Everything from the first line down to the line containing "S.camera = cam" is to be retyped exactly, both ends included, with pictures left out.

+ + + +

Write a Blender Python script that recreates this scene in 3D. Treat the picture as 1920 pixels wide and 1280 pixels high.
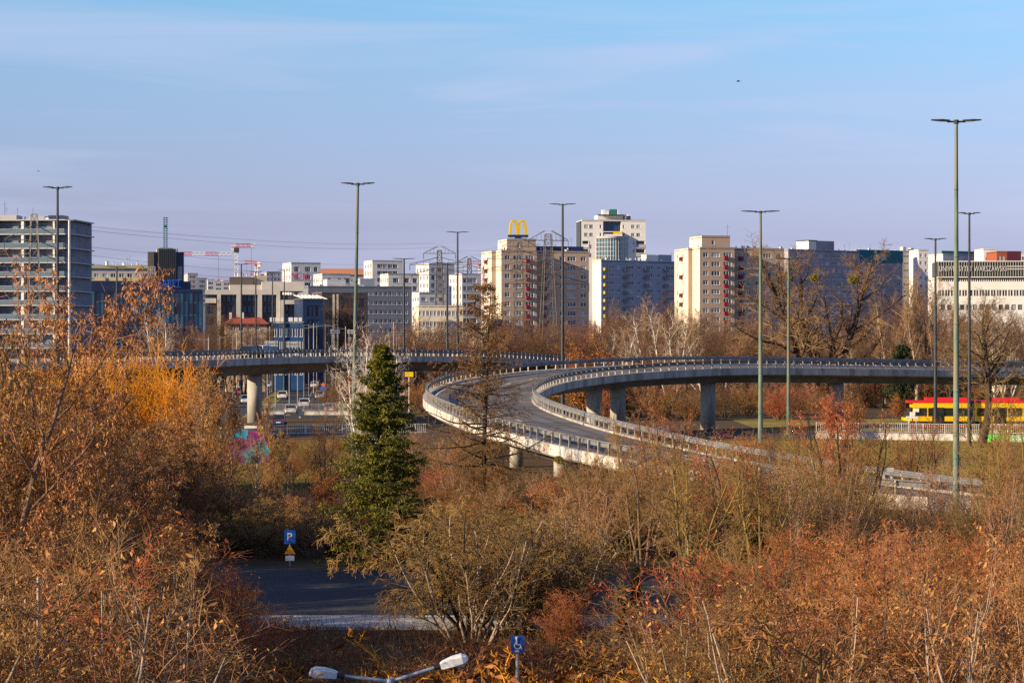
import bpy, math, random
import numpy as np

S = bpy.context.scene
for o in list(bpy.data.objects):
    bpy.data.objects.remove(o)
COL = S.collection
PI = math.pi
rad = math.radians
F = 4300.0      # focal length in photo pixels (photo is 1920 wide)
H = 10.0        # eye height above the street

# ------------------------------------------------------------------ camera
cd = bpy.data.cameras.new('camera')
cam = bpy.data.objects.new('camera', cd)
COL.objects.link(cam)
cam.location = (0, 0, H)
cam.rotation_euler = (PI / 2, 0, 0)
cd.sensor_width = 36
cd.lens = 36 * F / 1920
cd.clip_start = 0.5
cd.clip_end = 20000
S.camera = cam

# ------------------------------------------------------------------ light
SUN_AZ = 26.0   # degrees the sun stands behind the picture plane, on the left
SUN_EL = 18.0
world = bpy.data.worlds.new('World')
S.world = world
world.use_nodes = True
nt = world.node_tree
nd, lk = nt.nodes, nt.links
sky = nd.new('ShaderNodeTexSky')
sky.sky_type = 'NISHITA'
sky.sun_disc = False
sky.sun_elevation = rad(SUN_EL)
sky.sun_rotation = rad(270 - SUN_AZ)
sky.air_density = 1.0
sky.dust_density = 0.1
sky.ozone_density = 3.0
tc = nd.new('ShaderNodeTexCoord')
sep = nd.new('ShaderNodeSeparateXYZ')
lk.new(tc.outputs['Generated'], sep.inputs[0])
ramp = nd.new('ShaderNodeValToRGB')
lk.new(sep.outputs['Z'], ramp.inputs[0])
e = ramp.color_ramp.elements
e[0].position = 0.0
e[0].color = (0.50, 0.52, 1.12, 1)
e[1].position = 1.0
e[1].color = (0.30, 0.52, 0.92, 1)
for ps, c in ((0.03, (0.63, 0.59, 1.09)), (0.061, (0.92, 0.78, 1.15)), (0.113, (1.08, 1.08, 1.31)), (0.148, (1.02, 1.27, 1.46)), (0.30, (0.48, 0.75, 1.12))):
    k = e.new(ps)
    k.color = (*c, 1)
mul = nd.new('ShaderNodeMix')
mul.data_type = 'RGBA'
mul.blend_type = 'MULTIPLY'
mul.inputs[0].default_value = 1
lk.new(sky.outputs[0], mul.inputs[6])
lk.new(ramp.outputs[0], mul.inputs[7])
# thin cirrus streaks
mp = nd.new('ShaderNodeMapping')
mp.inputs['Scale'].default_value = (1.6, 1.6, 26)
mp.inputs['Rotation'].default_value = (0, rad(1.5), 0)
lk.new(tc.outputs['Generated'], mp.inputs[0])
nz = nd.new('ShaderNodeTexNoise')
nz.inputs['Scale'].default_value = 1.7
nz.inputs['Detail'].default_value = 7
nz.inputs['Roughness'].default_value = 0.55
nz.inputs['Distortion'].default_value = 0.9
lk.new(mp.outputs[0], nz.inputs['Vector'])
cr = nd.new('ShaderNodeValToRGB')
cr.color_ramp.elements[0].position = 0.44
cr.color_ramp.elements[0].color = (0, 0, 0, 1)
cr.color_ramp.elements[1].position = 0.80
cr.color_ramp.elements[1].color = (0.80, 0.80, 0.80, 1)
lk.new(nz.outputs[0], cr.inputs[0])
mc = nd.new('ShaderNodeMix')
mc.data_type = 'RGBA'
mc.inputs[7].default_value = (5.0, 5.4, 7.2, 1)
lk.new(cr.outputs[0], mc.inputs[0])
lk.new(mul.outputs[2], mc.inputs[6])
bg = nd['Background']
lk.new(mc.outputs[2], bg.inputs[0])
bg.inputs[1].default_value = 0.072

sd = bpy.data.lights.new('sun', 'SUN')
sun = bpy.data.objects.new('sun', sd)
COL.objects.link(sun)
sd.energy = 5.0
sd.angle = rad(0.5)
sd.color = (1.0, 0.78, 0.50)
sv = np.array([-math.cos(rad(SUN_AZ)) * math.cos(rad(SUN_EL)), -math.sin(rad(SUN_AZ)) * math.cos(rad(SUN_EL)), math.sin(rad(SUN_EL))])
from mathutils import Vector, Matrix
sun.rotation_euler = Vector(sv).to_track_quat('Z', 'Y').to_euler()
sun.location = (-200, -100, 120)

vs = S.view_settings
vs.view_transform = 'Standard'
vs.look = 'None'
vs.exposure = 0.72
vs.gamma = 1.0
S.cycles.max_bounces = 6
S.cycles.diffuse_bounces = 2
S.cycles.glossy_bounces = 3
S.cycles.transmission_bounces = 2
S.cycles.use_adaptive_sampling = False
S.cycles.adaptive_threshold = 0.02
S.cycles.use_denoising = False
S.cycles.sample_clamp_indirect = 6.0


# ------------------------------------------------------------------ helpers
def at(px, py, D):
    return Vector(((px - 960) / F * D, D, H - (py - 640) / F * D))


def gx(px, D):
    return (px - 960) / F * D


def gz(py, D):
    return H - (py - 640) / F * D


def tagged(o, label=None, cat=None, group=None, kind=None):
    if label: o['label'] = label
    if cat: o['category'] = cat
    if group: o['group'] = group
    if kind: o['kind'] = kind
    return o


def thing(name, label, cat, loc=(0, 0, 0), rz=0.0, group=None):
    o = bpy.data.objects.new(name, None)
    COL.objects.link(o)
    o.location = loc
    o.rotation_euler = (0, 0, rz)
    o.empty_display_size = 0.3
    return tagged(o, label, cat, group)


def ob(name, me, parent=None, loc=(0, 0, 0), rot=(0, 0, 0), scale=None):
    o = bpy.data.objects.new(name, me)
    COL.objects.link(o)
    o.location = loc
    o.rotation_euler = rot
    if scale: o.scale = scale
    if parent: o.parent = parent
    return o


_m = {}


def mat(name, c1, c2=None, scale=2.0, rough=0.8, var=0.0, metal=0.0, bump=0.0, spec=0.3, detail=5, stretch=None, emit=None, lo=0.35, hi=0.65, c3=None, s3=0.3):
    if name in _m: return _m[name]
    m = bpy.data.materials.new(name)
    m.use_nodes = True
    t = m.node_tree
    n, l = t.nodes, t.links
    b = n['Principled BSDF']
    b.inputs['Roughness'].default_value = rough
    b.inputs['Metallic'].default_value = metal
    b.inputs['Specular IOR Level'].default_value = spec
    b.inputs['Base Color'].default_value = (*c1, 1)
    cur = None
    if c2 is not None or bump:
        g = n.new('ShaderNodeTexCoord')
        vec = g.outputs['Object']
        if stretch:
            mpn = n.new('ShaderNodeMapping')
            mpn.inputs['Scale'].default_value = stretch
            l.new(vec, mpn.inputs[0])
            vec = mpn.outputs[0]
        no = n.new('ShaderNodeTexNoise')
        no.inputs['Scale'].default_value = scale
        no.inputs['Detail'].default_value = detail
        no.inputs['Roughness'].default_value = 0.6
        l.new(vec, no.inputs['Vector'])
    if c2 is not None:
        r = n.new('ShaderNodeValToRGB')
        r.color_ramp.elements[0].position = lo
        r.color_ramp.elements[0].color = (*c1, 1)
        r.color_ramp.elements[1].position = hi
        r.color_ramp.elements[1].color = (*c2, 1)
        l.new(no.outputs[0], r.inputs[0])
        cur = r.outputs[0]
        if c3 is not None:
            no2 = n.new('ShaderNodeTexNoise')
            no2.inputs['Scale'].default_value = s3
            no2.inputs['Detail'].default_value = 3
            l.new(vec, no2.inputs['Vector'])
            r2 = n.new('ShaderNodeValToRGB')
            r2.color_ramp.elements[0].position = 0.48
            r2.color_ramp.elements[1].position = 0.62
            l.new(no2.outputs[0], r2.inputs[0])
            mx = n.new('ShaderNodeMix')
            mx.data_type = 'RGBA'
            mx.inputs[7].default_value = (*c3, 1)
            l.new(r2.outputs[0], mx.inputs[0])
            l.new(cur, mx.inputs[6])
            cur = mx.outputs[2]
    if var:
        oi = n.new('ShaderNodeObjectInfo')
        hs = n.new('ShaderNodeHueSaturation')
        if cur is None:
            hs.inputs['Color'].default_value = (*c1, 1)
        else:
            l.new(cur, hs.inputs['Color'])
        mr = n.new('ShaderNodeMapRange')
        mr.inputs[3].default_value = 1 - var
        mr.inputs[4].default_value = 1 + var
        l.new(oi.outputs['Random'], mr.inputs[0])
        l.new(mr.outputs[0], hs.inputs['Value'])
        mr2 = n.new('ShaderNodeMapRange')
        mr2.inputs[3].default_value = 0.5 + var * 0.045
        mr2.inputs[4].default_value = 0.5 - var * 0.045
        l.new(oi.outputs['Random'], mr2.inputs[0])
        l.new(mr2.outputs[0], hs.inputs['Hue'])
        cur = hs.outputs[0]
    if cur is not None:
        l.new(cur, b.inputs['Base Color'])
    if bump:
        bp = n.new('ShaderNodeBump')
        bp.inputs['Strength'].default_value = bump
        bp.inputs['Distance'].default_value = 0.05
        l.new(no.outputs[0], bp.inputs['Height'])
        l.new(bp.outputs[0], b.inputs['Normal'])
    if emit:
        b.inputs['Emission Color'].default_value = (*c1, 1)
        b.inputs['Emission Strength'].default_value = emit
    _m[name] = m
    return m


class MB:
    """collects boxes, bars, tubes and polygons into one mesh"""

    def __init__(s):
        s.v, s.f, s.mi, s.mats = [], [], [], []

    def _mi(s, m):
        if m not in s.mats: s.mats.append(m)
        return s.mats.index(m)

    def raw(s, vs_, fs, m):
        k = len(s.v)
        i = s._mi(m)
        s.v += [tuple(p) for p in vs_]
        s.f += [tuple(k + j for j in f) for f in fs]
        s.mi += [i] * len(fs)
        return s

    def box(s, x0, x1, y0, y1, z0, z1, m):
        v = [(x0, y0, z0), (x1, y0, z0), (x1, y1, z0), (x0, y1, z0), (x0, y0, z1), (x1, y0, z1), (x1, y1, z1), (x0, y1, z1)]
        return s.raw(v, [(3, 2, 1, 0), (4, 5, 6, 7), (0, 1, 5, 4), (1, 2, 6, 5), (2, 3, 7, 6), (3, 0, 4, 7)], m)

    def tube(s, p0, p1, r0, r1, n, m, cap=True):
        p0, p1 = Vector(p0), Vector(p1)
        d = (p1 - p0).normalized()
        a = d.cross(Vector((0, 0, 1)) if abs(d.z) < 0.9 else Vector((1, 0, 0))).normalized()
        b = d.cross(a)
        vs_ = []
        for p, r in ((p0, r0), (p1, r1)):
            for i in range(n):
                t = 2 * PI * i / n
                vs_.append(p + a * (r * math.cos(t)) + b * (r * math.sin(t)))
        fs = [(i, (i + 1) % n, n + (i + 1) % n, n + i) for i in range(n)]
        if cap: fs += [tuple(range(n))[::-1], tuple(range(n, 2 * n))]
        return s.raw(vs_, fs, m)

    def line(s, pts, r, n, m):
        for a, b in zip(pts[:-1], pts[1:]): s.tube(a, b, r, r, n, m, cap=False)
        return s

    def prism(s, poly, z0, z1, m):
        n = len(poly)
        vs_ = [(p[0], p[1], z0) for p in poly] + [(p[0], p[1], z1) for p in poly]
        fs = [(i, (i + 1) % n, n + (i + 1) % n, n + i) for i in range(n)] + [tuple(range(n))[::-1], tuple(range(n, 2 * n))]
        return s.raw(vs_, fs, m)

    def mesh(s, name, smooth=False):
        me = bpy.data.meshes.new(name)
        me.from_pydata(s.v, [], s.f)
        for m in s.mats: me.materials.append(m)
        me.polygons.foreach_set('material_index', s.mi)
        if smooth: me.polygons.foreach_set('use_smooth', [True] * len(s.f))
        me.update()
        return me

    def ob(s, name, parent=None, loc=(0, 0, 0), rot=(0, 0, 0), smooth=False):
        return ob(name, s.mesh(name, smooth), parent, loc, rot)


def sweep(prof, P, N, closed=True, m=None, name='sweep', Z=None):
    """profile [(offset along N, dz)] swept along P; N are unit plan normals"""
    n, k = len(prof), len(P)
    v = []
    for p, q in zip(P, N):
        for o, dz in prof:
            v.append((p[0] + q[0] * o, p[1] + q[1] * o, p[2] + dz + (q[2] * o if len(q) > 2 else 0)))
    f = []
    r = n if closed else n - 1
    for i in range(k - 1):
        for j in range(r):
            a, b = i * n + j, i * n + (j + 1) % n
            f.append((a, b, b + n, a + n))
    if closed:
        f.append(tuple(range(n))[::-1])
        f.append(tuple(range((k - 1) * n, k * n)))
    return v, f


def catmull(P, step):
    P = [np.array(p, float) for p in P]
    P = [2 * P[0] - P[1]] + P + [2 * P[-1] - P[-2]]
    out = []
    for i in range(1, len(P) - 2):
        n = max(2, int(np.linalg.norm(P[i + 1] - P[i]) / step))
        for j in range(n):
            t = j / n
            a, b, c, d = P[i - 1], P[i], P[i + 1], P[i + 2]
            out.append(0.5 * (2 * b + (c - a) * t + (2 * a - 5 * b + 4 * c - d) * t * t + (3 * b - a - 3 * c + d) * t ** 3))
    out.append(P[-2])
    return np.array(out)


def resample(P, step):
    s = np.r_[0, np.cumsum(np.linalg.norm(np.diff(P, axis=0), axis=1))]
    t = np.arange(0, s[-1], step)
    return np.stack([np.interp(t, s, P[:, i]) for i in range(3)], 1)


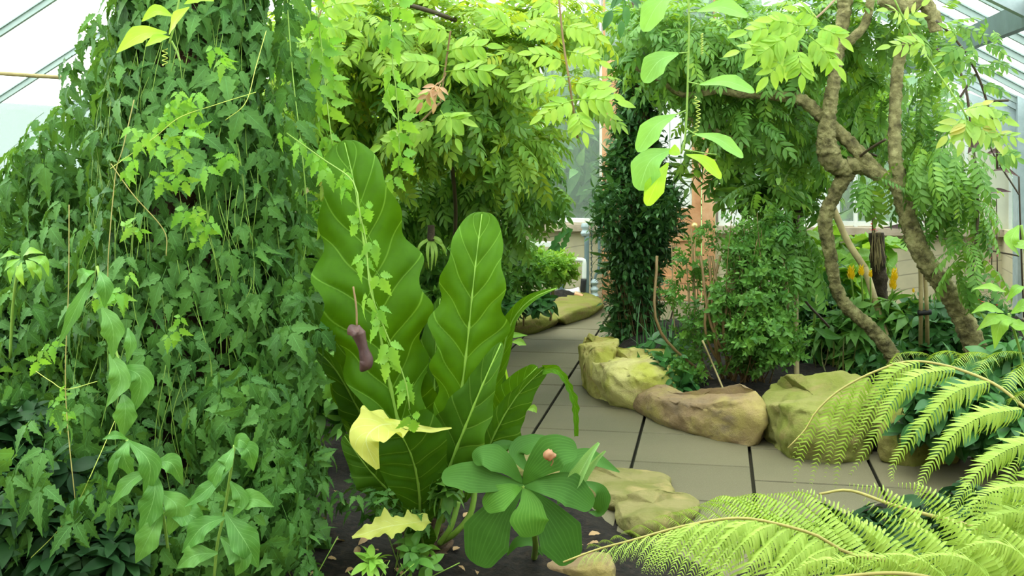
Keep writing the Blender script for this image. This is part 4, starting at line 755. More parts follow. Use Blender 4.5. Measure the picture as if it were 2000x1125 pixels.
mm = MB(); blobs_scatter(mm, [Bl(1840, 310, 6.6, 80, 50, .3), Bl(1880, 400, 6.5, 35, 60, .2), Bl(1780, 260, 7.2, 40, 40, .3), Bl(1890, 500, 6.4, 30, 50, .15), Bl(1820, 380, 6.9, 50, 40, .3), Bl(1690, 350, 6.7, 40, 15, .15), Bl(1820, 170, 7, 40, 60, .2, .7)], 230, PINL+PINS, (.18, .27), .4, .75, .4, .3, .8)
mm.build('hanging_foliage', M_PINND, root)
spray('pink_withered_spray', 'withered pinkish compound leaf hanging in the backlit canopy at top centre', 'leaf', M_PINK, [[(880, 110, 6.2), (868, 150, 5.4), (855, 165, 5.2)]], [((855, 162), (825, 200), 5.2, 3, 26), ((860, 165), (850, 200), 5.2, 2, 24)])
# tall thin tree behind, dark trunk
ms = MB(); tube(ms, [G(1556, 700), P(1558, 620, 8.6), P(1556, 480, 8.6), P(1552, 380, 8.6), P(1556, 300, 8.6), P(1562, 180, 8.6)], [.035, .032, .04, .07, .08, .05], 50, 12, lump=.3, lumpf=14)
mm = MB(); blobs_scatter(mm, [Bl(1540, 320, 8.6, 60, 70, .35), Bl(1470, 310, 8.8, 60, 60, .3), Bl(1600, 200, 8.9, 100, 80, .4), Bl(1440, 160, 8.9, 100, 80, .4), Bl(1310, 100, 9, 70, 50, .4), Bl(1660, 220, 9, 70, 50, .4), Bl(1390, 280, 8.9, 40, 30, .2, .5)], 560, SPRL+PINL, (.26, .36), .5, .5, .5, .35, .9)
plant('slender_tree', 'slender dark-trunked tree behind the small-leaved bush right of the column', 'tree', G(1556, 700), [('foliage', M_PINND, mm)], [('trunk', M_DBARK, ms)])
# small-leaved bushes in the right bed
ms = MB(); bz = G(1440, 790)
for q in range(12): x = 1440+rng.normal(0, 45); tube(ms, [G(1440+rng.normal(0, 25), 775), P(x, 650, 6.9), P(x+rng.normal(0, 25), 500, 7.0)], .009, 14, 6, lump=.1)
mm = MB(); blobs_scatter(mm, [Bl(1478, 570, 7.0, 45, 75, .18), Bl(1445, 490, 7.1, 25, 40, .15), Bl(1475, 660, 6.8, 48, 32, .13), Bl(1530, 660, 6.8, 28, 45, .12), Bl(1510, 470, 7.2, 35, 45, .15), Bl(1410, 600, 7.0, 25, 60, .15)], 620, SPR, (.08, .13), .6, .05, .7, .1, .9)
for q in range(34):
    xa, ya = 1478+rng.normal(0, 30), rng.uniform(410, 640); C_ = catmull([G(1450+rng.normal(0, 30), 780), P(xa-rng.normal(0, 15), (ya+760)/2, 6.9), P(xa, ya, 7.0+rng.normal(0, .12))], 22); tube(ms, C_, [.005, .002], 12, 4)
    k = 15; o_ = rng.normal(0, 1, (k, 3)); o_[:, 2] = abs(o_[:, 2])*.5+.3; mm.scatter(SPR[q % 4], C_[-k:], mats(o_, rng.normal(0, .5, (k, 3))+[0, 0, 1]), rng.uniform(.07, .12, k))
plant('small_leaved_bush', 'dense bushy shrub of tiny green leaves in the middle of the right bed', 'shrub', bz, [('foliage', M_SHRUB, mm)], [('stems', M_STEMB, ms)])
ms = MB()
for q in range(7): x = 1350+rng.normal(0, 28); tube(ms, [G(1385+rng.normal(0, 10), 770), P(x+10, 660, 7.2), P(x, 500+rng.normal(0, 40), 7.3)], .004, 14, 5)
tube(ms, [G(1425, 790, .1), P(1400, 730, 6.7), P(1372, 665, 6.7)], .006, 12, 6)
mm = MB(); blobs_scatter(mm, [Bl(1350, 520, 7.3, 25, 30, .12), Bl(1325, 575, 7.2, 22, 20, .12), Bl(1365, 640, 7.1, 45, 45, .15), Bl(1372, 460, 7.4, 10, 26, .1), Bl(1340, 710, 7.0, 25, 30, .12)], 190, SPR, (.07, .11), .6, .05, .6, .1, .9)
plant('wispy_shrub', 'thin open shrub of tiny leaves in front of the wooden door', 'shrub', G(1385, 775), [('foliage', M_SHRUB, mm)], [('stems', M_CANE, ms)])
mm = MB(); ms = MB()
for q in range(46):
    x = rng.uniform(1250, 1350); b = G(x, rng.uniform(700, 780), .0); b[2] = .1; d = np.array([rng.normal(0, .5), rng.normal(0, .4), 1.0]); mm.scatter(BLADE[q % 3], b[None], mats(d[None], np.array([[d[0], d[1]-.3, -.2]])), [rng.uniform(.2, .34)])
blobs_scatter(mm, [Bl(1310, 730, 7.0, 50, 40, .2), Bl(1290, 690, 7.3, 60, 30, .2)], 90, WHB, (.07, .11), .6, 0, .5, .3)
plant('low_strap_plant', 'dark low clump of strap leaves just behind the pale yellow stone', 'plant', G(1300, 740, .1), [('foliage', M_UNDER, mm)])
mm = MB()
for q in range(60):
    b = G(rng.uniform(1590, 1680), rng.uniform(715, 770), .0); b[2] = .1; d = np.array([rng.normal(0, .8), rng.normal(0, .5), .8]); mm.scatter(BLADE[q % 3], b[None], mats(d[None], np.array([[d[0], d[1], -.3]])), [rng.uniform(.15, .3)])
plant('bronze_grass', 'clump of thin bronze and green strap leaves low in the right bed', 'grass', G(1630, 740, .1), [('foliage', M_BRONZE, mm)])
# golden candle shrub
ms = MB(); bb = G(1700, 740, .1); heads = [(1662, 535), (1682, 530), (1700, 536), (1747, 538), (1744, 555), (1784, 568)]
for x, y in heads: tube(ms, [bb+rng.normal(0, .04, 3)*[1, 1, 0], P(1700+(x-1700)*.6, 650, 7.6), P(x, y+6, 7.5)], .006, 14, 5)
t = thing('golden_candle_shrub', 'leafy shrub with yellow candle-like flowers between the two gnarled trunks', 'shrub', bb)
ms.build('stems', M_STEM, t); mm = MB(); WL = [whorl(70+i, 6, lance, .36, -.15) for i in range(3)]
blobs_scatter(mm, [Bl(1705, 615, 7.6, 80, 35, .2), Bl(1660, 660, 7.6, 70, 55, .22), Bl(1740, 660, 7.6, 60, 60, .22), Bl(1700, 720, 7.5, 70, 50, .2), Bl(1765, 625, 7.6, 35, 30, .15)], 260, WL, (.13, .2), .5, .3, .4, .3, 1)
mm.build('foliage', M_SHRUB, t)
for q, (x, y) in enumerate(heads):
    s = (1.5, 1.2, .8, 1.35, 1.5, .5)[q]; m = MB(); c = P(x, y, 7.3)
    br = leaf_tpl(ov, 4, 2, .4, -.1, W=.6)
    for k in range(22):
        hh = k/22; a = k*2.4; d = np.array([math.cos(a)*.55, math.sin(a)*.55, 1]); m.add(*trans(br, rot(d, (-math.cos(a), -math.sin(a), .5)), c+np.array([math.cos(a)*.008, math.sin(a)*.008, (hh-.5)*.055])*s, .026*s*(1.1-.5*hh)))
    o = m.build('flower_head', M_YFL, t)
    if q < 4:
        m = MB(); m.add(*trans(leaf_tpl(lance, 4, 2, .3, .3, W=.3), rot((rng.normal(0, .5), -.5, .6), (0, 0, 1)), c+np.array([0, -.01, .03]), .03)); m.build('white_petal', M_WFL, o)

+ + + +

### THE ANSWER
Write a Blender Python script that recreates this scene in 3D. Treat the picture as 1920 pixels wide and 1280 pixels high.
import bpy, math, random
import numpy as np

S = bpy.context.scene
for o in list(bpy.data.objects):
    bpy.data.objects.remove(o)
COL = S.collection
PI = math.pi
rad = math.radians
F = 4300.0      # focal length in photo pixels (photo is 1920 wide)
H = 10.0        # eye height above the street

# ------------------------------------------------------------------ camera
cd = bpy.data.cameras.new('camera')
cam = bpy.data.objects.new('camera', cd)
COL.objects.link(cam)
cam.location = (0, 0, H)
cam.rotation_euler = (PI / 2, 0, 0)
cd.sensor_width = 36
cd.lens = 36 * F / 1920
cd.clip_start = 0.5
cd.clip_end = 20000
S.camera = cam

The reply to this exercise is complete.